Wij moeten niet vergeten dat het boek Esther zich afspeelt tegen de achtergrond van een anti Joods sentiment. Wij hebben hier net als toen Israël in Egypte was te maken met een slavenvolk, zonder eigen koning. Het lot is al geworpen, zij zijn allemaal ter dood veroordeeld. Zo is het ook met de gelovigen van alle tijden. Satan en zijn volgelingen [in dit geval Haman] willen alleen maar de dood van de ware gelovigen. Het is altijd wanneer er geen uitkomst meer lijkt te kunnen komen dat God ingrijpt. Haman is bezig een paal [kruis?] op te richten als God in Ahasveros een verlosser aanwijst. Waarom moet die paal nu precies 50 el lang zijn? Is het niet frappant dat 50 dagen nadat het volk van Israël uit Egypte trok zij de uitstorting van de Heilige Geest kregen en ook de wet van God aan hen werd gegeven op Horeb? Ook als satan met Pasen een kruis voor Jezus laat oprichten om Hem daaraan te vermoorden, zien wij hetzelfde gebeuren. Op het hoogtepunt van de triomf van de duivel, begint zijn ondergang. Het is weer 50 dagen later, op de Pinksterdag dat God laat zien dat de door Hem gezonden Verlosser Zijn kracht niet heeft verloren. Het is uiteindelijk dat kruis wat de ondergang van satans koninkrijk bepaalt en de verlossing van Gods volk bewerkstelligt. Ook in de tijd vlak voor de wederkomst zal er een macht zijn die denkt de laatste oprechte gelovigen uit te kunnen roeien. Maar op het moment dat hij dat plan wil uitvoeren zal Jezus verschijnen op de wolken als de Verlosser van Zijn volk.

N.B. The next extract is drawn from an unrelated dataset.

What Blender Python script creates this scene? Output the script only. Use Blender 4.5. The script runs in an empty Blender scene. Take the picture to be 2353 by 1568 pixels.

Dat Haman ook werkelijk een type van satan is kunnen wij duidelijk zien in het feit dat hij vraagt om gekleed te worden met een koningsmantel, te zitten op het paard van de koning waar ook de kroon van de koning op moest zijn. Daarna moest een heraut aan de hele wereld laten weten dat hij, Haman alle macht van de koning had gekregen. Is dat niet de grote strijd tussen satan en Christus? Wie zal uiteindelijk op de troon van het universum zitten, de heerser of de dienaar? Christus of satan?  

 

                                                                                             Piet Westein.

 

P.S.

Het ziet er niet goed uit voor deze Haman. Ik ben benieuwd of er op dat feest nog schokkende dingen zullen gebeuren. Waar blijft die Esther nu met haar vraag om haar volk te redden? De tijd dringt!